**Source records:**
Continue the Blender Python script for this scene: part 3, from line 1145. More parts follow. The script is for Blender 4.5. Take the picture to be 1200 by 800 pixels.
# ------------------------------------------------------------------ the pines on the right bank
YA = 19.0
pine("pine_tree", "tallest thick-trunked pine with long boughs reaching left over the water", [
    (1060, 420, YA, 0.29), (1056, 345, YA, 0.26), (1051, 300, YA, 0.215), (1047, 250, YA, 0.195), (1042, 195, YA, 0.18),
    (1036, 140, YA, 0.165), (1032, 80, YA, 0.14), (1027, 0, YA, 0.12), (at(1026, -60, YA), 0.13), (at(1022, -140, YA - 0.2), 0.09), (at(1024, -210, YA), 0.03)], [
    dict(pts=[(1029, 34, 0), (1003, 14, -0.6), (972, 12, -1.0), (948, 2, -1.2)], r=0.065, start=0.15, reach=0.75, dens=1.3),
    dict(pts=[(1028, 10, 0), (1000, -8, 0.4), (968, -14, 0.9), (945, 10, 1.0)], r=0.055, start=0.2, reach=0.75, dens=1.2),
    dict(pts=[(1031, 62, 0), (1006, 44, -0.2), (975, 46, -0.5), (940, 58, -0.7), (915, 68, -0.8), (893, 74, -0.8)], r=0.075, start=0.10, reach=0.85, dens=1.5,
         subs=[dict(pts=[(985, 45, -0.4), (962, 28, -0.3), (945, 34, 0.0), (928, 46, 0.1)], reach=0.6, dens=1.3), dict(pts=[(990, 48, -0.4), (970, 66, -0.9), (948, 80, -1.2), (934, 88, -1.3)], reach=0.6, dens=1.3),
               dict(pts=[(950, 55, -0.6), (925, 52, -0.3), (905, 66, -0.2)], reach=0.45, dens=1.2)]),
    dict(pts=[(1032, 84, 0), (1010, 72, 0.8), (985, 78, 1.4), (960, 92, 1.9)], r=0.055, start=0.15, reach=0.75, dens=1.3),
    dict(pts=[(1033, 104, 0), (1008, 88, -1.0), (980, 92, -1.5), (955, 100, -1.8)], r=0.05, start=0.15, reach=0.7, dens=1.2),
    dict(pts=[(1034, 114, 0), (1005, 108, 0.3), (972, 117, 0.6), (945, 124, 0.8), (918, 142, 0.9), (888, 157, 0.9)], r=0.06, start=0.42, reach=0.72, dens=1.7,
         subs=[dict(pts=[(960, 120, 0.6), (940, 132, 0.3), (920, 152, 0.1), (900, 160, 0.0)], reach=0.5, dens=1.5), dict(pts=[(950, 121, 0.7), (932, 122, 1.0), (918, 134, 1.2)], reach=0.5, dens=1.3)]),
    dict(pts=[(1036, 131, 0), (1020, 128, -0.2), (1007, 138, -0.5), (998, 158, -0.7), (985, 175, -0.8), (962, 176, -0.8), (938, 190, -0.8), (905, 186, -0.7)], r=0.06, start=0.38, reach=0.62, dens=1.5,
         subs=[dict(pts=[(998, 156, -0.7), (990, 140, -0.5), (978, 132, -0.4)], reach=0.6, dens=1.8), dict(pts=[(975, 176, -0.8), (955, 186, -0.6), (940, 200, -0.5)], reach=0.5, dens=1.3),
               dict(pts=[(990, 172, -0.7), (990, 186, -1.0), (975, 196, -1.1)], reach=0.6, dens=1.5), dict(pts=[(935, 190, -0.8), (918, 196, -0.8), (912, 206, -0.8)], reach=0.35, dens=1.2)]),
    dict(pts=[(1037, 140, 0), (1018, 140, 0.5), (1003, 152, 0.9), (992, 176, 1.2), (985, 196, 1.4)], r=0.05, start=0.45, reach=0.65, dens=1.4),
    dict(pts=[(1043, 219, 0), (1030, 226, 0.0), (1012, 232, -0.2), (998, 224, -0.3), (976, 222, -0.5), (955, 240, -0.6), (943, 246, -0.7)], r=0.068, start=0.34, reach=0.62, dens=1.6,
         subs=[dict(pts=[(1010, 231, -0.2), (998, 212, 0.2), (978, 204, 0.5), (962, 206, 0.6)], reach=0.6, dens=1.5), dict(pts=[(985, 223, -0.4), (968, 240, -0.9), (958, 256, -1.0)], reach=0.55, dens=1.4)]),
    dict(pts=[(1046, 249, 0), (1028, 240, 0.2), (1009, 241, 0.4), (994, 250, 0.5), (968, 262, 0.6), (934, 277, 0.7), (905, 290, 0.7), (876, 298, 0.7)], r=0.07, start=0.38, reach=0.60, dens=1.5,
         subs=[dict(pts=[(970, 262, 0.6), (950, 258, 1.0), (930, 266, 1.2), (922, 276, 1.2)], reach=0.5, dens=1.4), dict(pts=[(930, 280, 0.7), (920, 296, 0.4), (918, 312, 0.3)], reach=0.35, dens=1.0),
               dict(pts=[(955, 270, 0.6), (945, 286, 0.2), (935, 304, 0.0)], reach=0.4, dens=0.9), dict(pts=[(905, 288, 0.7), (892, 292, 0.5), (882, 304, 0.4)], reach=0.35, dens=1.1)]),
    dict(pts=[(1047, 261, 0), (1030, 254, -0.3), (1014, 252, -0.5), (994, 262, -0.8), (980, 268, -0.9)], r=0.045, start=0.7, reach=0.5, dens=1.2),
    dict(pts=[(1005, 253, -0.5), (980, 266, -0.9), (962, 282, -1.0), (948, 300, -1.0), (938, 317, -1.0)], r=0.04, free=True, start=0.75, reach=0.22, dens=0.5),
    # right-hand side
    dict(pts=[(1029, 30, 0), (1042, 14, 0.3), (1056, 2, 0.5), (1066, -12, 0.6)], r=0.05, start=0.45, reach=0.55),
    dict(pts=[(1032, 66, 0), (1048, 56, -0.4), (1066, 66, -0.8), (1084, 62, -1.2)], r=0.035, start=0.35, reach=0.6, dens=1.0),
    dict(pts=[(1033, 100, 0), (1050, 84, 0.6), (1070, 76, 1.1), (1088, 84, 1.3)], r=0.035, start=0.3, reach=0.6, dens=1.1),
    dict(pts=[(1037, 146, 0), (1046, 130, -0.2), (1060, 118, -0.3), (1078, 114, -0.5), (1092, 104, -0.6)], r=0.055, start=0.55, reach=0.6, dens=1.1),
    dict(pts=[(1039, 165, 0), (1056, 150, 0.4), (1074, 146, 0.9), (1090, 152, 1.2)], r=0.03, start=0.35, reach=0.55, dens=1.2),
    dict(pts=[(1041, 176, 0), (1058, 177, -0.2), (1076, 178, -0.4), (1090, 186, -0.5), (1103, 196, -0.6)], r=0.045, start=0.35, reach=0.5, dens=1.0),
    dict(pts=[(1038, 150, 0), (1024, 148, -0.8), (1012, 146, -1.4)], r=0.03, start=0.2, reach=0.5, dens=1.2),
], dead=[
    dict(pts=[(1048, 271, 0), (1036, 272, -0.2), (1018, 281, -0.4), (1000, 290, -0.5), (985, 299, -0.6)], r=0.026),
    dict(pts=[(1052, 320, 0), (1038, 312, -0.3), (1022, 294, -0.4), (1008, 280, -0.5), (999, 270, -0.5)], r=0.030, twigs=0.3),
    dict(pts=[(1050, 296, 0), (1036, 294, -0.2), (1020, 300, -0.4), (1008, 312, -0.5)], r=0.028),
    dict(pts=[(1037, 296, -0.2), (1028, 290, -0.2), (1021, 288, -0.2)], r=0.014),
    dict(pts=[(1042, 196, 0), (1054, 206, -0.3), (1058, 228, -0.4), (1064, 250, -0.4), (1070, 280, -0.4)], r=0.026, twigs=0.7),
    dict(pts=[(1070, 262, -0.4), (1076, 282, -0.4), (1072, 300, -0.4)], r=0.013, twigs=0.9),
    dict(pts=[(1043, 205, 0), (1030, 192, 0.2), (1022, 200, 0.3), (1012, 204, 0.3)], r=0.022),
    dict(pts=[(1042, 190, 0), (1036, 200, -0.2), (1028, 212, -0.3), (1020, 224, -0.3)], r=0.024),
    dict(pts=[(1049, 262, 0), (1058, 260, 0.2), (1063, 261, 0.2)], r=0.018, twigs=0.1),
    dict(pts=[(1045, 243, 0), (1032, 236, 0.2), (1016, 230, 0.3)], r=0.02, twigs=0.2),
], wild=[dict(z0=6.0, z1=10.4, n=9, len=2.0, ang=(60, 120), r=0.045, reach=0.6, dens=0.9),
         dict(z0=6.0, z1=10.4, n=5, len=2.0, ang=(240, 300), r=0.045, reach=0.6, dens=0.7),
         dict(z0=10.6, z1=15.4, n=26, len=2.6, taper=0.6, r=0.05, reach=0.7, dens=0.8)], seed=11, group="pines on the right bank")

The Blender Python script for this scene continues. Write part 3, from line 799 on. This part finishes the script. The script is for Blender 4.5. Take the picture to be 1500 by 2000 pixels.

**EXERCISE PROMPT:** Select every line of the records holding the string "pixels".

**ANSWER TO THIS TASK:**
Continue the Blender Python script for this scene: part 3, from line 1145. More parts follow. The script is for Blender 4.5. Take the picture to be 1200 by 800 pixels.
The Blender Python script for this scene continues. Write part 3, from line 799 on. This part finishes the script. The script is for Blender 4.5. Take the picture to be 1500 by 2000 pixels.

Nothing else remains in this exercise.